GIVEN DATA:
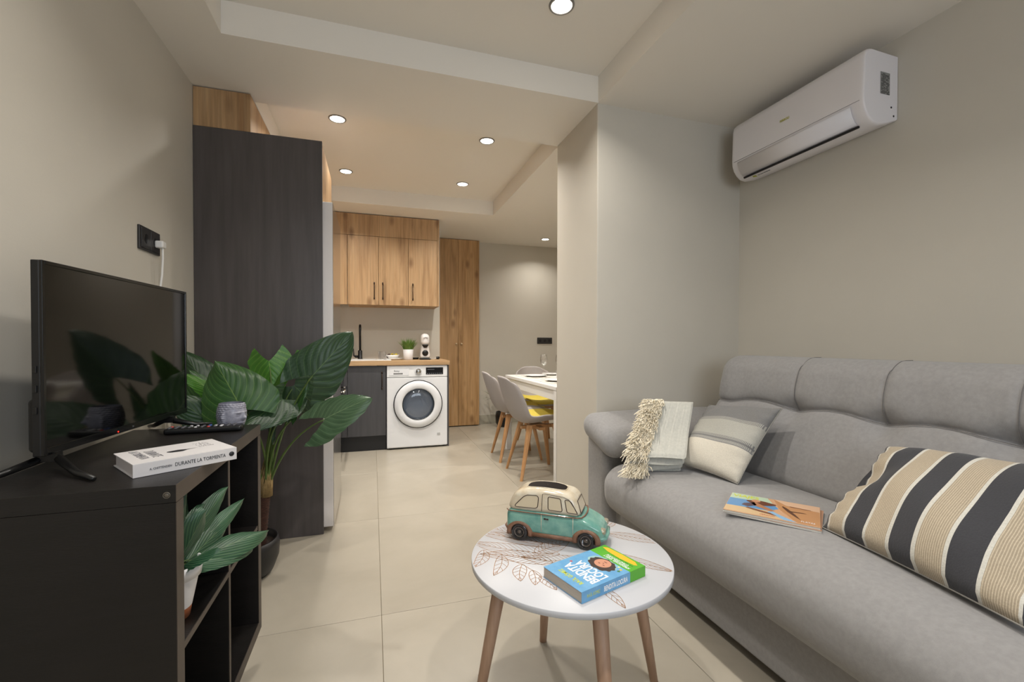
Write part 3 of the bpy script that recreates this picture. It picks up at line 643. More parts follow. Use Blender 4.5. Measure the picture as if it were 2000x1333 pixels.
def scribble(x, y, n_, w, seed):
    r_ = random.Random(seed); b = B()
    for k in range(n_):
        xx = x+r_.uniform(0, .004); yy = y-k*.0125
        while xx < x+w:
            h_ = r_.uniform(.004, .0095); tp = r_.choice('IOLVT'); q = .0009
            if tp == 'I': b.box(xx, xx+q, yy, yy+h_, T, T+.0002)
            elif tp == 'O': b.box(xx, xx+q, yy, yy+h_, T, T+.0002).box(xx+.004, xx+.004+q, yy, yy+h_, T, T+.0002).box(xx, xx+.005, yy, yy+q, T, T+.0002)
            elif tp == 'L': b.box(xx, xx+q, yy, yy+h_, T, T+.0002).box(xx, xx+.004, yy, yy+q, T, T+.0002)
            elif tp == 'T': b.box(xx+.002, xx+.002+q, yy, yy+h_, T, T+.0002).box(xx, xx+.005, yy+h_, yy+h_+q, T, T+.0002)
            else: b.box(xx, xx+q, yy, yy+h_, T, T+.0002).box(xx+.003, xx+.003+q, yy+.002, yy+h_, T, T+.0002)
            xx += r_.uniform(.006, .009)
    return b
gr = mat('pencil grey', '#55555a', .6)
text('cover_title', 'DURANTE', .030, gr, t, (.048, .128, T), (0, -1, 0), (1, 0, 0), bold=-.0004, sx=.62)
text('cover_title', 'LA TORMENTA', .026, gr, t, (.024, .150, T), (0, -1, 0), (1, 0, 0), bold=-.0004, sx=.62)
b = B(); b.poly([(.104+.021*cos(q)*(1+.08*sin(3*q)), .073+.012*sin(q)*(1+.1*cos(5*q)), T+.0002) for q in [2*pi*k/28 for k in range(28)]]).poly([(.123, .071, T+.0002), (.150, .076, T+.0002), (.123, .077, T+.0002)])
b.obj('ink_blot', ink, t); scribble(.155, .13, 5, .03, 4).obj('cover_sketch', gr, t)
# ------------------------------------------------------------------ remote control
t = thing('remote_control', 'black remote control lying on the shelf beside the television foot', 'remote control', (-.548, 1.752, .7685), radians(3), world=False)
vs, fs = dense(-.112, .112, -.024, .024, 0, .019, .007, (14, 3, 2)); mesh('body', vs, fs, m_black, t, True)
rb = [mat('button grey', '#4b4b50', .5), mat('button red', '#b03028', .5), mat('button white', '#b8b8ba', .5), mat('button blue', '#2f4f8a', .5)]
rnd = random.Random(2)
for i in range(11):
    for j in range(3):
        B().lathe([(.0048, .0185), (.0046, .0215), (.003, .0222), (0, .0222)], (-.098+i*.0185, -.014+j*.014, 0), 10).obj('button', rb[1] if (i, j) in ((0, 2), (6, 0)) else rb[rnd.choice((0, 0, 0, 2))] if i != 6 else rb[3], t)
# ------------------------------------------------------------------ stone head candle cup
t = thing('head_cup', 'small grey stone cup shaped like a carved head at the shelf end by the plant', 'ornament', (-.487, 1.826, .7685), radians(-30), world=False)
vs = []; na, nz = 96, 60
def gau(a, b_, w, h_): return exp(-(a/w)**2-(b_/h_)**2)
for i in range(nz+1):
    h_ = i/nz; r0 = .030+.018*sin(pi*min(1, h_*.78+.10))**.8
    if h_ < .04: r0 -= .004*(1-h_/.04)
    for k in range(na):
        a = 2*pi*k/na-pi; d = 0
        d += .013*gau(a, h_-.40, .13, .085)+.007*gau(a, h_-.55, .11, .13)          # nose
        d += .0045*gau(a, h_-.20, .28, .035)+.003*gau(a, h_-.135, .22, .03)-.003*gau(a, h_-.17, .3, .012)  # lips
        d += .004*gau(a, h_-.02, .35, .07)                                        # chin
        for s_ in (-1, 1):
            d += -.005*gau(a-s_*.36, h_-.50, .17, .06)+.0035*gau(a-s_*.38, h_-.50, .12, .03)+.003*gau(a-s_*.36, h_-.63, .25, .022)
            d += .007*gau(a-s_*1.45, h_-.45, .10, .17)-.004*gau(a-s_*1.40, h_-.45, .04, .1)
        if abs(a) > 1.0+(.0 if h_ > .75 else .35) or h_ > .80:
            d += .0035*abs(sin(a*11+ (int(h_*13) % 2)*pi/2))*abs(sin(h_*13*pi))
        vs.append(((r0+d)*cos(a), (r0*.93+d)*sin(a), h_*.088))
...
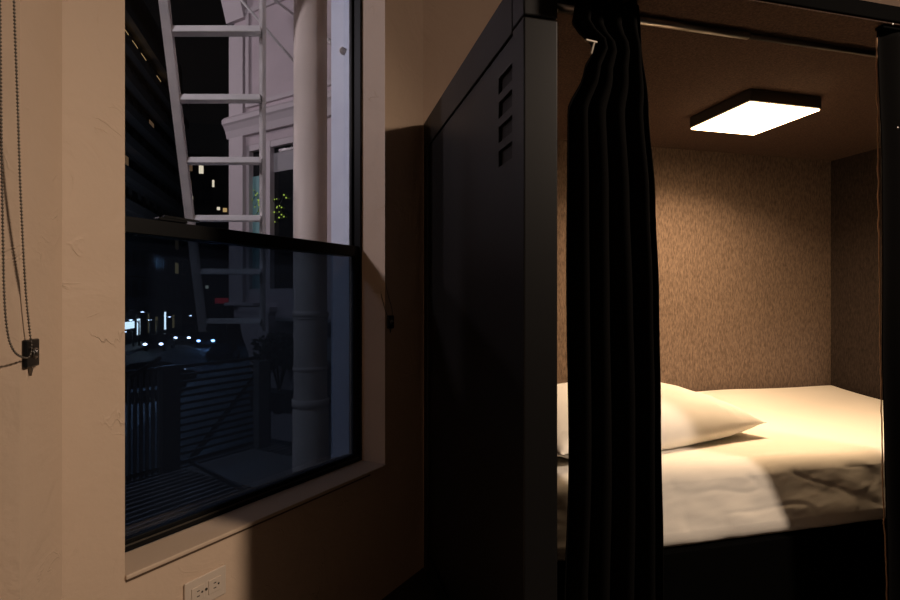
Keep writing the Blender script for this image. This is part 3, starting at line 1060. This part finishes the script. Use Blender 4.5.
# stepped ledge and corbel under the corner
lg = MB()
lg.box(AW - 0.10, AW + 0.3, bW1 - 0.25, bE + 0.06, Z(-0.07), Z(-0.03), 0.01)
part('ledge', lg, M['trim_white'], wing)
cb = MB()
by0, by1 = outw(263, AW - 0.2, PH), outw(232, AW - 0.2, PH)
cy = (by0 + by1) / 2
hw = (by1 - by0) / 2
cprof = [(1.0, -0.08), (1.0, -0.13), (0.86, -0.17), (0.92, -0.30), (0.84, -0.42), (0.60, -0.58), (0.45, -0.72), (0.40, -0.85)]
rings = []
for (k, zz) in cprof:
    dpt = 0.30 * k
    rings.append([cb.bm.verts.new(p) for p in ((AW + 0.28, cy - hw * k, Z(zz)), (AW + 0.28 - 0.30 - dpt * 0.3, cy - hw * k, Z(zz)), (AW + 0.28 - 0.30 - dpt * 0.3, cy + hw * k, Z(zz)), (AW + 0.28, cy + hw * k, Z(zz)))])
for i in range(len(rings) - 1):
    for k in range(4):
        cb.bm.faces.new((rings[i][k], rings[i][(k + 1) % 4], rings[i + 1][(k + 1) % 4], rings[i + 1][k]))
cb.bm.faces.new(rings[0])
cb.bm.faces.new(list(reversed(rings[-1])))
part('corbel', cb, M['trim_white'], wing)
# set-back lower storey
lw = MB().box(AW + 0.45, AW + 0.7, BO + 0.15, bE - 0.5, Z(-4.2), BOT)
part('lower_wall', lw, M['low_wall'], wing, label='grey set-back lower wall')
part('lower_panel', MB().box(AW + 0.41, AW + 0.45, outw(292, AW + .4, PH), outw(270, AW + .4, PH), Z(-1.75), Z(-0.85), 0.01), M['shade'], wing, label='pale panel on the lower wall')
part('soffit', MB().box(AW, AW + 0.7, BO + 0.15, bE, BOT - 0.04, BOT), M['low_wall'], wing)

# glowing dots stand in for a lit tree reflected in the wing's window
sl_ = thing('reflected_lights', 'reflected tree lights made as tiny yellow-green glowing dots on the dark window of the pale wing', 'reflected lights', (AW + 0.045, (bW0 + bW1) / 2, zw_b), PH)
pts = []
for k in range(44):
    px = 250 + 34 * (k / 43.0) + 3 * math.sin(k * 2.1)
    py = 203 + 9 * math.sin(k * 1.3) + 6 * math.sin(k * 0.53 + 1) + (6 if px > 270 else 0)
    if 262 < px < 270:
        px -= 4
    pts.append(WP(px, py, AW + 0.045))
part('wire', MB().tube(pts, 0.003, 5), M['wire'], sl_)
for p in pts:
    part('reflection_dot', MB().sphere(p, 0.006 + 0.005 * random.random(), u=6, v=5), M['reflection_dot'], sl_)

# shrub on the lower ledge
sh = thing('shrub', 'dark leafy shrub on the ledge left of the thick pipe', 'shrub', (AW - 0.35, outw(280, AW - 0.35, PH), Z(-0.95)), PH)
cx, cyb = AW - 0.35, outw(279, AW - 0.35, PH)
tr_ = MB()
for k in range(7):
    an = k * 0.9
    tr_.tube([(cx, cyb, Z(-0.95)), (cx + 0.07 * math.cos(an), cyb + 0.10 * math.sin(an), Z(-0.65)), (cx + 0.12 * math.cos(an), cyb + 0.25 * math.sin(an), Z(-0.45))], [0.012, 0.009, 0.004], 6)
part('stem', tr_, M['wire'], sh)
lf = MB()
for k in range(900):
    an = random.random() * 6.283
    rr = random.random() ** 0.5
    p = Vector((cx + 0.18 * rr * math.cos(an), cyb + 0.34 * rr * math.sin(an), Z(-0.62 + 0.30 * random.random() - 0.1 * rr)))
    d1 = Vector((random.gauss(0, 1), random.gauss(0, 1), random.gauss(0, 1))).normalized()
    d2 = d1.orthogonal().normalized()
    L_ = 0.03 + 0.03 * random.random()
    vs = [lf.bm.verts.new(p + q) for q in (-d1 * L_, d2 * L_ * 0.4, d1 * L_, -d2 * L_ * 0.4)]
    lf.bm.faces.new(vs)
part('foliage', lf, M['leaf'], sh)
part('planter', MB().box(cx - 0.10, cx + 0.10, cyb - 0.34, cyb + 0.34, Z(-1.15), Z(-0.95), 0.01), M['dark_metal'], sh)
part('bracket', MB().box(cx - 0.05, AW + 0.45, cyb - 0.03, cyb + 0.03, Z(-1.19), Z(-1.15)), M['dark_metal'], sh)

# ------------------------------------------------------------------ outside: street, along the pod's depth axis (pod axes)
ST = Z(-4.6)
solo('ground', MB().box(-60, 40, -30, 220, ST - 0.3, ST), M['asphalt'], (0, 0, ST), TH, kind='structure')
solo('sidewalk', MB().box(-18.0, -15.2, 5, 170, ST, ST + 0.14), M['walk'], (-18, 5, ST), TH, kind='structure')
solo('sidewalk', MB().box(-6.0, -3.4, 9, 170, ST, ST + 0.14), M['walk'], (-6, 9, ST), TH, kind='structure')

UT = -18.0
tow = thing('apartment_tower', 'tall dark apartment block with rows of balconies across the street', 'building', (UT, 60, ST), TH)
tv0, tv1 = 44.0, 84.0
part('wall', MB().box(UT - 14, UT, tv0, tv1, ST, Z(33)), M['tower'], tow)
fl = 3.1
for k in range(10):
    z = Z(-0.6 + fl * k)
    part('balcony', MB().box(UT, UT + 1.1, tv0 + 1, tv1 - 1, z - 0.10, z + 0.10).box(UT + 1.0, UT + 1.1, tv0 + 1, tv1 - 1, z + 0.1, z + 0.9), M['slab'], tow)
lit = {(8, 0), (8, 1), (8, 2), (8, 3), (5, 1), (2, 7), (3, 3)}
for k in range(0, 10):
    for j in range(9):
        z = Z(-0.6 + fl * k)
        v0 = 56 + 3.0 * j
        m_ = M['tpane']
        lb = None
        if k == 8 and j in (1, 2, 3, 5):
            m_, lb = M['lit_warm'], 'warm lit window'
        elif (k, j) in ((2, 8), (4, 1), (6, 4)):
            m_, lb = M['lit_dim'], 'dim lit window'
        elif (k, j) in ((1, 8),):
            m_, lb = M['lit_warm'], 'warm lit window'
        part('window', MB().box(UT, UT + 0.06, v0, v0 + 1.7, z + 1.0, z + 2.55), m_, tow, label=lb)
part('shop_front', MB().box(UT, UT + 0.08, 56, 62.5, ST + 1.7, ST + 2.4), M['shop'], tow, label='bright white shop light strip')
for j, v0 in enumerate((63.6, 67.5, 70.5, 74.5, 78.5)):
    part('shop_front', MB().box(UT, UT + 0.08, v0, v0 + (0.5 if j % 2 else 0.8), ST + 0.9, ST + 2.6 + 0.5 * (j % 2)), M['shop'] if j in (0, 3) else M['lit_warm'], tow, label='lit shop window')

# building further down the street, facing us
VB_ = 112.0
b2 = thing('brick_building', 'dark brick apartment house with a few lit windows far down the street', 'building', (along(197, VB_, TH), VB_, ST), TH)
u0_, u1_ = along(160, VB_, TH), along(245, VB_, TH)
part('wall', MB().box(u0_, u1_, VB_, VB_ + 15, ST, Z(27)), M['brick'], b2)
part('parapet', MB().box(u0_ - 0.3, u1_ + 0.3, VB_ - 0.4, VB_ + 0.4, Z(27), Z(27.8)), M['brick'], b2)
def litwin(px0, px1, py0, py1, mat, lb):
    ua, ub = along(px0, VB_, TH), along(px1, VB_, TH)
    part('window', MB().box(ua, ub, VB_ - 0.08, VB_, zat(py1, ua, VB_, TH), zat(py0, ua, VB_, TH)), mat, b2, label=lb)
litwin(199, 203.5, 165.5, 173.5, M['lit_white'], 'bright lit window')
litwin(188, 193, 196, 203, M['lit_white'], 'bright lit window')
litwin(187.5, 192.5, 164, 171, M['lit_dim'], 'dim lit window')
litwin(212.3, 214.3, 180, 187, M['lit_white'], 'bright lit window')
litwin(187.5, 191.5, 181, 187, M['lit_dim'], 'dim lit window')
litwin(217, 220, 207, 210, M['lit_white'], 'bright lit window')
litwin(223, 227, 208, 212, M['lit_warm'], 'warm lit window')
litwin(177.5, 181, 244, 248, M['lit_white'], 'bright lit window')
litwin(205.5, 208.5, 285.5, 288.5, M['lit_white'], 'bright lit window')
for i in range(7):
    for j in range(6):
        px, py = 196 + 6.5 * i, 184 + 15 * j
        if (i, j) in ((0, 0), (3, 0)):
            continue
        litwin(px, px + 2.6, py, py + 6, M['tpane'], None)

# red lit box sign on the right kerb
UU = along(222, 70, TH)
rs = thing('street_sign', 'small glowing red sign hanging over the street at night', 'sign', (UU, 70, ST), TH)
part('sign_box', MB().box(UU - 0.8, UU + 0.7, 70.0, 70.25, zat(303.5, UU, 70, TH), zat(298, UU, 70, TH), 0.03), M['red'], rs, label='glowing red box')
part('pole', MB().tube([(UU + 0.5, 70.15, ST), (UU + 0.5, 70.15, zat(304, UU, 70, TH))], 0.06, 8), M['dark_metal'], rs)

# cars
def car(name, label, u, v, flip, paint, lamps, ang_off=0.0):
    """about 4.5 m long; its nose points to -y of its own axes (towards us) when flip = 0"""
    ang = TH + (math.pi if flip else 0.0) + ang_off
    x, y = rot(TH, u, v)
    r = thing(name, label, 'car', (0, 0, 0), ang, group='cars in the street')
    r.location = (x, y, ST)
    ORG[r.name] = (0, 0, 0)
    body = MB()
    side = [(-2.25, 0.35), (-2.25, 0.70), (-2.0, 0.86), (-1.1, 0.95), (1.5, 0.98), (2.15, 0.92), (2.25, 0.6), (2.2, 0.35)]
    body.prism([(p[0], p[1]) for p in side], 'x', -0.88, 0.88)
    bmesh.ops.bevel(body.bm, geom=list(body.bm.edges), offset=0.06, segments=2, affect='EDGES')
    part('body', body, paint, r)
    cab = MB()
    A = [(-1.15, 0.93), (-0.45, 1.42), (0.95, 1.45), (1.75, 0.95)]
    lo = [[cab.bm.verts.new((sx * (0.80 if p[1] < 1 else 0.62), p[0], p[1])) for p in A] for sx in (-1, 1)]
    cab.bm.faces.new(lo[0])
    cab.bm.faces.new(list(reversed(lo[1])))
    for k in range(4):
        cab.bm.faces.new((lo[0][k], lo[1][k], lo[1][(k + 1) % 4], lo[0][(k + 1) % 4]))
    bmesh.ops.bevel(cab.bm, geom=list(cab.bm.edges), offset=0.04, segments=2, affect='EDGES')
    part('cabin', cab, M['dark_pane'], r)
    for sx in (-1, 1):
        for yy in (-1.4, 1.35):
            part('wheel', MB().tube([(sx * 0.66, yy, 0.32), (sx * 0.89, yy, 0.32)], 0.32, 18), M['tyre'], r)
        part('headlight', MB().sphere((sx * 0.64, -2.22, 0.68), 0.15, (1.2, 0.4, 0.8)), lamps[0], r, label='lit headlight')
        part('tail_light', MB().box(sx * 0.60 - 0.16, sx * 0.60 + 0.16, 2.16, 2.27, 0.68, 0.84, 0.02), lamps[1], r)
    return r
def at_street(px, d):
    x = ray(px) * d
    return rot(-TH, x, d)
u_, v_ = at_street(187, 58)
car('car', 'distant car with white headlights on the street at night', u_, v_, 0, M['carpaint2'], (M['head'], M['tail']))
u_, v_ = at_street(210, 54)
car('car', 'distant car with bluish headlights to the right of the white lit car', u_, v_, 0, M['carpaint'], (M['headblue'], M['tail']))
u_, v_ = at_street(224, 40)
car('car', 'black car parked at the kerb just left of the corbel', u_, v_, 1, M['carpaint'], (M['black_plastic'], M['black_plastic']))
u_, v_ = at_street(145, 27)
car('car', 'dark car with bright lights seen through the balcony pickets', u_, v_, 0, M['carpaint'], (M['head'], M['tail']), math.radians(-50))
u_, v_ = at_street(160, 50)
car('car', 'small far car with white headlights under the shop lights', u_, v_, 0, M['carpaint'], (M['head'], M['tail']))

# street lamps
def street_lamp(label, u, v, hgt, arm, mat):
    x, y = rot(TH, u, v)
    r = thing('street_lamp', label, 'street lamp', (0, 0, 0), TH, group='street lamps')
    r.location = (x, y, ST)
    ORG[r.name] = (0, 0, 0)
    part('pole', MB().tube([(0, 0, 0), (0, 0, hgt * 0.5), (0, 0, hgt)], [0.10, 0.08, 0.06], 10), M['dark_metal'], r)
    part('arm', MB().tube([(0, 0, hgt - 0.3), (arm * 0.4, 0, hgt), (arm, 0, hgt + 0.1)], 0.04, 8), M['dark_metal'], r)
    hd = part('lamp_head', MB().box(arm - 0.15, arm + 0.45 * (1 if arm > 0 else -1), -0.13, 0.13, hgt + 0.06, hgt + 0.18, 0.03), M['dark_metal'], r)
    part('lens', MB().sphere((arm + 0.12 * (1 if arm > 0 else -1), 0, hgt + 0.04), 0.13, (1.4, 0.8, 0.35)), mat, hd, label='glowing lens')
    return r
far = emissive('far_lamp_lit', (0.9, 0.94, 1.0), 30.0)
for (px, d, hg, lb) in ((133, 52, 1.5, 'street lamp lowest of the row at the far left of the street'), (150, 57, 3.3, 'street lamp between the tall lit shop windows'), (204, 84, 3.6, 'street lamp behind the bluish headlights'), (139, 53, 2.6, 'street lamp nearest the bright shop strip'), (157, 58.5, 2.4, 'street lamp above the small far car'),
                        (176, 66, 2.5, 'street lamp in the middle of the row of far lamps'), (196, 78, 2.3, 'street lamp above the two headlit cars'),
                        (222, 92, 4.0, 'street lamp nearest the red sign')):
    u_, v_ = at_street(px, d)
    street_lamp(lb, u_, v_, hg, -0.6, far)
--
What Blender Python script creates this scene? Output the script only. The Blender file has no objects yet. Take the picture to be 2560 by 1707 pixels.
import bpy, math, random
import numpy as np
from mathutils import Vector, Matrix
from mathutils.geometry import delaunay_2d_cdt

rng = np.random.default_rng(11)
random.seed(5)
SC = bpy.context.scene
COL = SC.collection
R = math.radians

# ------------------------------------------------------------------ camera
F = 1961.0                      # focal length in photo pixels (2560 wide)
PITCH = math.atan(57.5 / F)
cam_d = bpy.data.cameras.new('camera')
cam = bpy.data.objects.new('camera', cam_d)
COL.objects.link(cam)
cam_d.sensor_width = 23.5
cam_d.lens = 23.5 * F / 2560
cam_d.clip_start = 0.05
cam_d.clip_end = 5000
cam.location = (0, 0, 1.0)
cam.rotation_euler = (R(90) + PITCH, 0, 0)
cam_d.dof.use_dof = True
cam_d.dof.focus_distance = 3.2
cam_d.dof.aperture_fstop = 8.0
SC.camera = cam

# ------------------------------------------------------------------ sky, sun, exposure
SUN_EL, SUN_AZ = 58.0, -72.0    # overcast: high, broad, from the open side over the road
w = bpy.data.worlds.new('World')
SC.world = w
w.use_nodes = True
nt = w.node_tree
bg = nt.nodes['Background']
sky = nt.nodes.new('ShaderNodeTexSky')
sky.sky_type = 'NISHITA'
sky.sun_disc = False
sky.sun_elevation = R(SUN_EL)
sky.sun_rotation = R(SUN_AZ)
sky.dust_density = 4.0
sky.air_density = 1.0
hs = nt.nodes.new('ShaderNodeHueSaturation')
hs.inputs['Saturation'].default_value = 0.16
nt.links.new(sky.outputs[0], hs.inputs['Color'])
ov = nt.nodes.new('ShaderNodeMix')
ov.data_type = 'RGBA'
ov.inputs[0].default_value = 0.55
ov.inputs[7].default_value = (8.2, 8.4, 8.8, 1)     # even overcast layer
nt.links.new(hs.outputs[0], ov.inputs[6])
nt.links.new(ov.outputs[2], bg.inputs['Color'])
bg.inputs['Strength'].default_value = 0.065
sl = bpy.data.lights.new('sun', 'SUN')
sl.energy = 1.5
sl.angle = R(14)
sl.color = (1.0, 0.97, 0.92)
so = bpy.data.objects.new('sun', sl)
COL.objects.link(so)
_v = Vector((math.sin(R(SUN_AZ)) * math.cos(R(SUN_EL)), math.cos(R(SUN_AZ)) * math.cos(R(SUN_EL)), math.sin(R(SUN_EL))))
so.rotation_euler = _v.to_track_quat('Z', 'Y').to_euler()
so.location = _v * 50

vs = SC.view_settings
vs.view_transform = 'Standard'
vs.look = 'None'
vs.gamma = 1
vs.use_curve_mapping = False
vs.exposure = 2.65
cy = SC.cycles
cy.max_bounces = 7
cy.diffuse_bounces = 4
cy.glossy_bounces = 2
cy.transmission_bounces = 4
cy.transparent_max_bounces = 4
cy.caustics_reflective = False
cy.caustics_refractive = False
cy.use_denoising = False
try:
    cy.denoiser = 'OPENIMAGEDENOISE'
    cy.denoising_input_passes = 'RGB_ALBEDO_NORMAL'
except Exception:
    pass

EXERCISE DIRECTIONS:
Copy each line of the preceding data that contains the string "this".

COMPLETED TASK:
Write part 3 of the bpy script that recreates this picture. It picks up at line 643. More parts follow. Use Blender 4.5. Measure the picture as if it were 2000x1333 pixels.
Keep writing the Blender script for this image. This is part 3, starting at line 1060. This part finishes the script. Use Blender 4.5.
What Blender Python script creates this scene? Output the script only. The Blender file has no objects yet. Take the picture to be 2560 by 1707 pixels.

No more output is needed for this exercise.